What to do – All of the material below is to be retyped exactly.

Start Material provided

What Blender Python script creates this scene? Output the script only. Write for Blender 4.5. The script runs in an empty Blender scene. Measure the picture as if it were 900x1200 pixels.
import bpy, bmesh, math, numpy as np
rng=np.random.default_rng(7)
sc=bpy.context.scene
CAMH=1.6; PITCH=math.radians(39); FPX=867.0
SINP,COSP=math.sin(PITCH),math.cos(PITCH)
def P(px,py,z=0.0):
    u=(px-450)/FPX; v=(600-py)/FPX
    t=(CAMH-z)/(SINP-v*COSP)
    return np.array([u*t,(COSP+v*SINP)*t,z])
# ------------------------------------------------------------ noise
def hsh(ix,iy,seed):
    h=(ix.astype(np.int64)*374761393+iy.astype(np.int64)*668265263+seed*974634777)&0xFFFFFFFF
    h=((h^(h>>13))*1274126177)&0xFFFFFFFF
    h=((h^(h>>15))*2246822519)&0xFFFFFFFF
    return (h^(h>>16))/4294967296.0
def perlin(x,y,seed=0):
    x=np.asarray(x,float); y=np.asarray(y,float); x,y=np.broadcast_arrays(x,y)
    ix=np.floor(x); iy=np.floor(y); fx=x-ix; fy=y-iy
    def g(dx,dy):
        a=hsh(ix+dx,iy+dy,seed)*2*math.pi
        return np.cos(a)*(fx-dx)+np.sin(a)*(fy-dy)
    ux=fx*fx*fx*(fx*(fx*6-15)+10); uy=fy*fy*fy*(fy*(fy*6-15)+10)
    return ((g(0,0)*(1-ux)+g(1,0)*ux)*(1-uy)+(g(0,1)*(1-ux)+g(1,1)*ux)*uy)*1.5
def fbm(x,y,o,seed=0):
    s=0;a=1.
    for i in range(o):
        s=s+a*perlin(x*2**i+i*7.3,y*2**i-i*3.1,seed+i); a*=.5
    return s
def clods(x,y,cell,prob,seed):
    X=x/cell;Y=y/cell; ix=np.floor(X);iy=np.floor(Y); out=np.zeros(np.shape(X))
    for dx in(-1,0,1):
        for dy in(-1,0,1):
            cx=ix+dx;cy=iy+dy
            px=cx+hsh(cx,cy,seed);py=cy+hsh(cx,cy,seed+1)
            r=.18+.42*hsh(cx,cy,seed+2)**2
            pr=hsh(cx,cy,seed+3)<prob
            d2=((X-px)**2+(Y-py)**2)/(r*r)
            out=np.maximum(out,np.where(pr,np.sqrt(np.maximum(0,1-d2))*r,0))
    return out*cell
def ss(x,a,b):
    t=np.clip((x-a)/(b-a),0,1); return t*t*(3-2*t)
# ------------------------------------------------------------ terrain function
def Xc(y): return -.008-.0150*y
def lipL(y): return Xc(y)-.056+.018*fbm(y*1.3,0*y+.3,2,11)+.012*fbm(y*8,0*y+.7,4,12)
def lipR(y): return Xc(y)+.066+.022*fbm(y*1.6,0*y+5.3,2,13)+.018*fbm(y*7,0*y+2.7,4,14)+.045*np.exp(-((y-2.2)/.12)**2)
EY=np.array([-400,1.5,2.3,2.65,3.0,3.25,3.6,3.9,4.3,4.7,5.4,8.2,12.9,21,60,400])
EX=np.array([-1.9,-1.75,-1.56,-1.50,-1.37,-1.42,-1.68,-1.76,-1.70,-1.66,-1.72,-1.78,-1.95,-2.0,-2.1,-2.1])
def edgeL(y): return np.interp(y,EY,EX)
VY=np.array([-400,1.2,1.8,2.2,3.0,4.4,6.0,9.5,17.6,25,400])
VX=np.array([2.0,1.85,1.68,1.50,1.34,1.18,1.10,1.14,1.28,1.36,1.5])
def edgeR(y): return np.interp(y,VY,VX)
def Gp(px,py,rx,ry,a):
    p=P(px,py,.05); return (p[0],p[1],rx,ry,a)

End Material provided

Exercise output –
What Blender Python script creates this scene? Output the script only. Write for Blender 4.5. The script runs in an empty Blender scene. Measure the picture as if it were 900x1200 pixels.
import bpy, bmesh, math, numpy as np
rng=np.random.default_rng(7)
sc=bpy.context.scene
CAMH=1.6; PITCH=math.radians(39); FPX=867.0
SINP,COSP=math.sin(PITCH),math.cos(PITCH)
def P(px,py,z=0.0):
    u=(px-450)/FPX; v=(600-py)/FPX
    t=(CAMH-z)/(SINP-v*COSP)
    return np.array([u*t,(COSP+v*SINP)*t,z])
# ------------------------------------------------------------ noise
def hsh(ix,iy,seed):
    h=(ix.astype(np.int64)*374761393+iy.astype(np.int64)*668265263+seed*974634777)&0xFFFFFFFF
    h=((h^(h>>13))*1274126177)&0xFFFFFFFF
    h=((h^(h>>15))*2246822519)&0xFFFFFFFF
    return (h^(h>>16))/4294967296.0
def perlin(x,y,seed=0):
    x=np.asarray(x,float); y=np.asarray(y,float); x,y=np.broadcast_arrays(x,y)
    ix=np.floor(x); iy=np.floor(y); fx=x-ix; fy=y-iy
    def g(dx,dy):
        a=hsh(ix+dx,iy+dy,seed)*2*math.pi
        return np.cos(a)*(fx-dx)+np.sin(a)*(fy-dy)
    ux=fx*fx*fx*(fx*(fx*6-15)+10); uy=fy*fy*fy*(fy*(fy*6-15)+10)
    return ((g(0,0)*(1-ux)+g(1,0)*ux)*(1-uy)+(g(0,1)*(1-ux)+g(1,1)*ux)*uy)*1.5
def fbm(x,y,o,seed=0):
    s=0;a=1.
    for i in range(o):
        s=s+a*perlin(x*2**i+i*7.3,y*2**i-i*3.1,seed+i); a*=.5
    return s
def clods(x,y,cell,prob,seed):
    X=x/cell;Y=y/cell; ix=np.floor(X);iy=np.floor(Y); out=np.zeros(np.shape(X))
    for dx in(-1,0,1):
        for dy in(-1,0,1):
            cx=ix+dx;cy=iy+dy
            px=cx+hsh(cx,cy,seed);py=cy+hsh(cx,cy,seed+1)
            r=.18+.42*hsh(cx,cy,seed+2)**2
            pr=hsh(cx,cy,seed+3)<prob
            d2=((X-px)**2+(Y-py)**2)/(r*r)
            out=np.maximum(out,np.where(pr,np.sqrt(np.maximum(0,1-d2))*r,0))
    return out*cell
def ss(x,a,b):
    t=np.clip((x-a)/(b-a),0,1); return t*t*(3-2*t)
# ------------------------------------------------------------ terrain function
def Xc(y): return -.008-.0150*y
def lipL(y): return Xc(y)-.056+.018*fbm(y*1.3,0*y+.3,2,11)+.012*fbm(y*8,0*y+.7,4,12)
def lipR(y): return Xc(y)+.066+.022*fbm(y*1.6,0*y+5.3,2,13)+.018*fbm(y*7,0*y+2.7,4,14)+.045*np.exp(-((y-2.2)/.12)**2)
EY=np.array([-400,1.5,2.3,2.65,3.0,3.25,3.6,3.9,4.3,4.7,5.4,8.2,12.9,21,60,400])
EX=np.array([-1.9,-1.75,-1.56,-1.50,-1.37,-1.42,-1.68,-1.76,-1.70,-1.66,-1.72,-1.78,-1.95,-2.0,-2.1,-2.1])
def edgeL(y): return np.interp(y,EY,EX)
VY=np.array([-400,1.2,1.8,2.2,3.0,4.4,6.0,9.5,17.6,25,400])
VX=np.array([2.0,1.85,1.68,1.50,1.34,1.18,1.10,1.14,1.28,1.36,1.5])
def edgeR(y): return np.interp(y,VY,VX)
def Gp(px,py,rx,ry,a):
    p=P(px,py,.05); return (p[0],p[1],rx,ry,a)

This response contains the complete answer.